* [Work to complete] Make an exact copy of the listing below.

* [Source data]
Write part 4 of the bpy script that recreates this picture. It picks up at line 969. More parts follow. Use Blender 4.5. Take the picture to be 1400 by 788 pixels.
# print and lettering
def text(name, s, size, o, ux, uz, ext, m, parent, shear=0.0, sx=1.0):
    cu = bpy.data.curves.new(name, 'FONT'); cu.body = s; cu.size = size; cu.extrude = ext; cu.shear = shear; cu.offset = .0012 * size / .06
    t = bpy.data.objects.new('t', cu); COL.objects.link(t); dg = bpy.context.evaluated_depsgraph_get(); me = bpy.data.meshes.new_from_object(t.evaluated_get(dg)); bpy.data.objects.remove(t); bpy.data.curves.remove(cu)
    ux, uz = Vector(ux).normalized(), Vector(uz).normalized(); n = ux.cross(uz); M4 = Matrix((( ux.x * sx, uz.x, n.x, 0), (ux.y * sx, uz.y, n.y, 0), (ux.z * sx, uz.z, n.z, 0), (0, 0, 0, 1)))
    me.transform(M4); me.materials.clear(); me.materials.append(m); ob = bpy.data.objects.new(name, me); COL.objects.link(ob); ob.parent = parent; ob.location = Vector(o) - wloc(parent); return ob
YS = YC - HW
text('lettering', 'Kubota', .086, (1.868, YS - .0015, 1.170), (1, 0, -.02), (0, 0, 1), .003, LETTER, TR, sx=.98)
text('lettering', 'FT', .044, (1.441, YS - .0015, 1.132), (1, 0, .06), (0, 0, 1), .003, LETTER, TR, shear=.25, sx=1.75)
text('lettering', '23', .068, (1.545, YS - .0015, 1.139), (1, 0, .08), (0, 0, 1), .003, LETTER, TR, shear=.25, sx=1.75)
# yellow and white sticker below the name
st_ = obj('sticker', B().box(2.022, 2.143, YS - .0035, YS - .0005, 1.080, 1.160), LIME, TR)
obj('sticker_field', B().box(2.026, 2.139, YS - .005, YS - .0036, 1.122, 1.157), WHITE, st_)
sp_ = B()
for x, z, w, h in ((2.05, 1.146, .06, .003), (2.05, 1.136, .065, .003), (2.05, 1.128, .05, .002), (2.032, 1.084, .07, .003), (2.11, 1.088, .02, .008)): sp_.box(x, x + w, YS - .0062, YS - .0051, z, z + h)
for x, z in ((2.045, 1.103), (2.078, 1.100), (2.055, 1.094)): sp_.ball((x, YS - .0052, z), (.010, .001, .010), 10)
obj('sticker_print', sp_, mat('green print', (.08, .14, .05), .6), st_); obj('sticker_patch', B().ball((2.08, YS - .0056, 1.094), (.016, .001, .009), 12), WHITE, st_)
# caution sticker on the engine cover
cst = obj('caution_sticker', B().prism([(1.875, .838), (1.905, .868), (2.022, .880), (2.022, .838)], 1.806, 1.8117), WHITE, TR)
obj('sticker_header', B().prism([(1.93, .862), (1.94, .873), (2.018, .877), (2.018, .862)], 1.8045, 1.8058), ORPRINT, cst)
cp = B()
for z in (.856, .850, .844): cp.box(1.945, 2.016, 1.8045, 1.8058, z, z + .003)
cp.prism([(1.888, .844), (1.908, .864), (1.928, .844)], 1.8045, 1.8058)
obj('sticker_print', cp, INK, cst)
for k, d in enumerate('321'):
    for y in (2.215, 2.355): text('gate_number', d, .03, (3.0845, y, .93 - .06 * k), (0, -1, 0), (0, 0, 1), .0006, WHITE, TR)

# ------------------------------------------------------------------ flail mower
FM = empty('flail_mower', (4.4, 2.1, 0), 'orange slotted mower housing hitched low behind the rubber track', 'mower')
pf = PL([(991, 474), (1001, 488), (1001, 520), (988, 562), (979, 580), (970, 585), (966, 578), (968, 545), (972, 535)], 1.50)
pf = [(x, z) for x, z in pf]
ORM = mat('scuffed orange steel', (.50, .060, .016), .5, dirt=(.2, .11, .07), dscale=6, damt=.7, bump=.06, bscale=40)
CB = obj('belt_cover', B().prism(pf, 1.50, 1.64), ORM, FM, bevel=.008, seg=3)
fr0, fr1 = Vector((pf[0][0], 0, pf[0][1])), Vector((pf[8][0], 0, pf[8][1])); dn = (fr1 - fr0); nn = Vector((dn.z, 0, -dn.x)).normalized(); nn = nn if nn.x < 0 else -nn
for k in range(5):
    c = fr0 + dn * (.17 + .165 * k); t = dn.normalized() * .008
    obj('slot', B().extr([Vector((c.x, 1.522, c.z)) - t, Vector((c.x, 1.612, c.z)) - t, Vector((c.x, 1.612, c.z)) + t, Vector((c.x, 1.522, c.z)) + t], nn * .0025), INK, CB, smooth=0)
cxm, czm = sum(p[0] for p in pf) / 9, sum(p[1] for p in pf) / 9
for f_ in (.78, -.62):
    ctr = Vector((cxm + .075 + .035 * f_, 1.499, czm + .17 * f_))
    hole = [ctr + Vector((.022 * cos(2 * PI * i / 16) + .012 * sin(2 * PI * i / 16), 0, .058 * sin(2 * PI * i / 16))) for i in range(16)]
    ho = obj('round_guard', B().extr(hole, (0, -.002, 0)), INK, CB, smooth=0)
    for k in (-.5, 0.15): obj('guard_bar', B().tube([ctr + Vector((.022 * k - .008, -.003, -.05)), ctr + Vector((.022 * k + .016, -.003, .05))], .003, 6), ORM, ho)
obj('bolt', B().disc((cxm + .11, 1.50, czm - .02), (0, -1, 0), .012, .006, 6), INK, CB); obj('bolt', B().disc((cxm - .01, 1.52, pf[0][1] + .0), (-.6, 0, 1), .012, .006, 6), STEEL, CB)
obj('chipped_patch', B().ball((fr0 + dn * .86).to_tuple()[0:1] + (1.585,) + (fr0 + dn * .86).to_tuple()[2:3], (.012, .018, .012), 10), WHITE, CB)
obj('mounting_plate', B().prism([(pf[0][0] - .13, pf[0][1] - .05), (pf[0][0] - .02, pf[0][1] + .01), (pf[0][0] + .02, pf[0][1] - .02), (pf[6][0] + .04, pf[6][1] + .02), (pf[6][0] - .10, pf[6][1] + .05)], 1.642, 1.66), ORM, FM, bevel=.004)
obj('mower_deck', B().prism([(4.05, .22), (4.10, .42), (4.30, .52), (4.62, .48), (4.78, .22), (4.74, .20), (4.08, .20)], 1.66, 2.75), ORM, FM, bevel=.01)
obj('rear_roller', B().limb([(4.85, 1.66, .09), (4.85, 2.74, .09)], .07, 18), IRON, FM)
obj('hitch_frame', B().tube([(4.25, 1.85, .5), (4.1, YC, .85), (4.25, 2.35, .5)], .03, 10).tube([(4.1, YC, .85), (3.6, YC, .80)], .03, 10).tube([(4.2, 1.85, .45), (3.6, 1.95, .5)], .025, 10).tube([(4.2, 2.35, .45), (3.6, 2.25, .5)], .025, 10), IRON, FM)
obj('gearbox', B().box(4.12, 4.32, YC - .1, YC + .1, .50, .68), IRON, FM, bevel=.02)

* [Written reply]
Write part 4 of the bpy script that recreates this picture. It picks up at line 969. More parts follow. Use Blender 4.5. Take the picture to be 1400 by 788 pixels.
# print and lettering
def text(name, s, size, o, ux, uz, ext, m, parent, shear=0.0, sx=1.0):
    cu = bpy.data.curves.new(name, 'FONT'); cu.body = s; cu.size = size; cu.extrude = ext; cu.shear = shear; cu.offset = .0012 * size / .06
    t = bpy.data.objects.new('t', cu); COL.objects.link(t); dg = bpy.context.evaluated_depsgraph_get(); me = bpy.data.meshes.new_from_object(t.evaluated_get(dg)); bpy.data.objects.remove(t); bpy.data.curves.remove(cu)
    ux, uz = Vector(ux).normalized(), Vector(uz).normalized(); n = ux.cross(uz); M4 = Matrix((( ux.x * sx, uz.x, n.x, 0), (ux.y * sx, uz.y, n.y, 0), (ux.z * sx, uz.z, n.z, 0), (0, 0, 0, 1)))
    me.transform(M4); me.materials.clear(); me.materials.append(m); ob = bpy.data.objects.new(name, me); COL.objects.link(ob); ob.parent = parent; ob.location = Vector(o) - wloc(parent); return ob
YS = YC - HW
text('lettering', 'Kubota', .086, (1.868, YS - .0015, 1.170), (1, 0, -.02), (0, 0, 1), .003, LETTER, TR, sx=.98)
text('lettering', 'FT', .044, (1.441, YS - .0015, 1.132), (1, 0, .06), (0, 0, 1), .003, LETTER, TR, shear=.25, sx=1.75)
text('lettering', '23', .068, (1.545, YS - .0015, 1.139), (1, 0, .08), (0, 0, 1), .003, LETTER, TR, shear=.25, sx=1.75)
# yellow and white sticker below the name
st_ = obj('sticker', B().box(2.022, 2.143, YS - .0035, YS - .0005, 1.080, 1.160), LIME, TR)
obj('sticker_field', B().box(2.026, 2.139, YS - .005, YS - .0036, 1.122, 1.157), WHITE, st_)
sp_ = B()
for x, z, w, h in ((2.05, 1.146, .06, .003), (2.05, 1.136, .065, .003), (2.05, 1.128, .05, .002), (2.032, 1.084, .07, .003), (2.11, 1.088, .02, .008)): sp_.box(x, x + w, YS - .0062, YS - .0051, z, z + h)
for x, z in ((2.045, 1.103), (2.078, 1.100), (2.055, 1.094)): sp_.ball((x, YS - .0052, z), (.010, .001, .010), 10)
obj('sticker_print', sp_, mat('green print', (.08, .14, .05), .6), st_); obj('sticker_patch', B().ball((2.08, YS - .0056, 1.094), (.016, .001, .009), 12), WHITE, st_)
# caution sticker on the engine cover
cst = obj('caution_sticker', B().prism([(1.875, .838), (1.905, .868), (2.022, .880), (2.022, .838)], 1.806, 1.8117), WHITE, TR)
obj('sticker_header', B().prism([(1.93, .862), (1.94, .873), (2.018, .877), (2.018, .862)], 1.8045, 1.8058), ORPRINT, cst)
cp = B()
for z in (.856, .850, .844): cp.box(1.945, 2.016, 1.8045, 1.8058, z, z + .003)
cp.prism([(1.888, .844), (1.908, .864), (1.928, .844)], 1.8045, 1.8058)
obj('sticker_print', cp, INK, cst)
for k, d in enumerate('321'):
    for y in (2.215, 2.355): text('gate_number', d, .03, (3.0845, y, .93 - .06 * k), (0, -1, 0), (0, 0, 1), .0006, WHITE, TR)

# ------------------------------------------------------------------ flail mower
FM = empty('flail_mower', (4.4, 2.1, 0), 'orange slotted mower housing hitched low behind the rubber track', 'mower')
pf = PL([(991, 474), (1001, 488), (1001, 520), (988, 562), (979, 580), (970, 585), (966, 578), (968, 545), (972, 535)], 1.50)
pf = [(x, z) for x, z in pf]
ORM = mat('scuffed orange steel', (.50, .060, .016), .5, dirt=(.2, .11, .07), dscale=6, damt=.7, bump=.06, bscale=40)
CB = obj('belt_cover', B().prism(pf, 1.50, 1.64), ORM, FM, bevel=.008, seg=3)
fr0, fr1 = Vector((pf[0][0], 0, pf[0][1])), Vector((pf[8][0], 0, pf[8][1])); dn = (fr1 - fr0); nn = Vector((dn.z, 0, -dn.x)).normalized(); nn = nn if nn.x < 0 else -nn
for k in range(5):
    c = fr0 + dn * (.17 + .165 * k); t = dn.normalized() * .008
    obj('slot', B().extr([Vector((c.x, 1.522, c.z)) - t, Vector((c.x, 1.612, c.z)) - t, Vector((c.x, 1.612, c.z)) + t, Vector((c.x, 1.522, c.z)) + t], nn * .0025), INK, CB, smooth=0)
cxm, czm = sum(p[0] for p in pf) / 9, sum(p[1] for p in pf) / 9
for f_ in (.78, -.62):
    ctr = Vector((cxm + .075 + .035 * f_, 1.499, czm + .17 * f_))
    hole = [ctr + Vector((.022 * cos(2 * PI * i / 16) + .012 * sin(2 * PI * i / 16), 0, .058 * sin(2 * PI * i / 16))) for i in range(16)]
    ho = obj('round_guard', B().extr(hole, (0, -.002, 0)), INK, CB, smooth=0)
    for k in (-.5, 0.15): obj('guard_bar', B().tube([ctr + Vector((.022 * k - .008, -.003, -.05)), ctr + Vector((.022 * k + .016, -.003, .05))], .003, 6), ORM, ho)
obj('bolt', B().disc((cxm + .11, 1.50, czm - .02), (0, -1, 0), .012, .006, 6), INK, CB); obj('bolt', B().disc((cxm - .01, 1.52, pf[0][1] + .0), (-.6, 0, 1), .012, .006, 6), STEEL, CB)
obj('chipped_patch', B().ball((fr0 + dn * .86).to_tuple()[0:1] + (1.585,) + (fr0 + dn * .86).to_tuple()[2:3], (.012, .018, .012), 10), WHITE, CB)
obj('mounting_plate', B().prism([(pf[0][0] - .13, pf[0][1] - .05), (pf[0][0] - .02, pf[0][1] + .01), (pf[0][0] + .02, pf[0][1] - .02), (pf[6][0] + .04, pf[6][1] + .02), (pf[6][0] - .10, pf[6][1] + .05)], 1.642, 1.66), ORM, FM, bevel=.004)
obj('mower_deck', B().prism([(4.05, .22), (4.10, .42), (4.30, .52), (4.62, .48), (4.78, .22), (4.74, .20), (4.08, .20)], 1.66, 2.75), ORM, FM, bevel=.01)
obj('rear_roller', B().limb([(4.85, 1.66, .09), (4.85, 2.74, .09)], .07, 18), IRON, FM)
obj('hitch_frame', B().tube([(4.25, 1.85, .5), (4.1, YC, .85), (4.25, 2.35, .5)], .03, 10).tube([(4.1, YC, .85), (3.6, YC, .80)], .03, 10).tube([(4.2, 1.85, .45), (3.6, 1.95, .5)], .025, 10).tube([(4.2, 2.35, .45), (3.6, 2.25, .5)], .025, 10), IRON, FM)
obj('gearbox', B().box(4.12, 4.32, YC - .1, YC + .1, .50, .68), IRON, FM, bevel=.02)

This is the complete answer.